In his latest substack newsletter, Rod Dreher writes about Iain McGilcrist's work on the brain, and McGilcrist's observation that Western culture has prioritized left brain dominance over balance with the right to great detriment. (McGilcrist's work is dense, but this short video is a great overview). Basically, says Gilcrist, the right side of the brain is the master, because it sees big picture, makes lots of different sorts of connections, and is creative but can be prone to madness.
The left brain must be the emissary of the right so that both sides work together for an experience of reality which deals with the tangible and rational, but also lives in spiritual reality, the amorphous realm of mystery that we can only glimpse in slivers from time to time, because a view of the whole would be too much for us. Our mystics and seers are ones who get to see more of that realm and live in it more fully than we. They give us a window on it.

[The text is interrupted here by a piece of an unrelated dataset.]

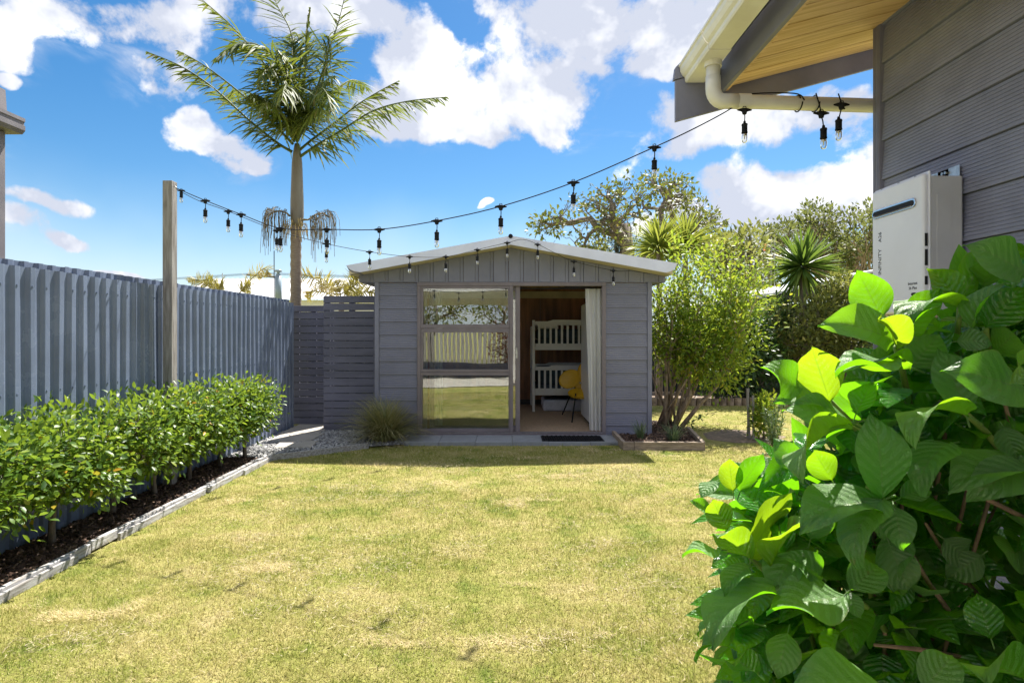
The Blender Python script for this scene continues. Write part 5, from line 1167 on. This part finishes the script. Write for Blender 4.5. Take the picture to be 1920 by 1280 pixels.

Left brain dominance cannot see the forest for the trees; it is a kind of tunnel vision that not only thinks itself the master, but no longer perceives the presence of the right brain and is insistent that such a thing cannot exist. To put it another way, it's like a tree in the middle of the forest sees only itself, and is blind to the fact that it is part of a forest, a larger ecosystem of reality.
Writes Dreher:
"Reading McGilchrist [IM], it seems to me that the experience of consciousness is like what quantum physics tells us about reality: that it is both wave and particle. We live within a wave field that only becomes particle-ized through observation. When the left brain wishes to fix on something to understand it, it isolates the thing, but what it sees is only a partial picture of reality, because it denies the wave context (and has to, in order to see the particle). Yet a purely right-brain perception of reality cannot perceive the reality of the particle in isolation, so it too provides only a partial picture of reality. The truth is, living in time, we can never fully apprehend reality. But we can know it through participating in it.
IM quotes Herbert McCabe: “When we speak of God, we do not clear up a puzzle; we draw attention to a mystery.”" ~Rod Dreher, "Detaching the Limpet," Daily Dreher Substack newsletter, September 18, 2021.
I've been thinking about these sorts of things all year. What does it mean to live in the balance of the left and right brains? How do we participate in the mystery of reality that is not tangible? How do we orient our telos such that it reflects these things, and what does that mean for day to day living?
I have no pat answers, but I suppose the questions are perhaps an orientation toward understanding. It's maddening sometimes, like I have a shine of something important in the corner of my eye that I can't quite make out, but when I try to look directly at it, it disappears. But maybe that is the point--one cannot approach these things head on, but can only sidle up to them from an angle, hoping for a sliver of insight.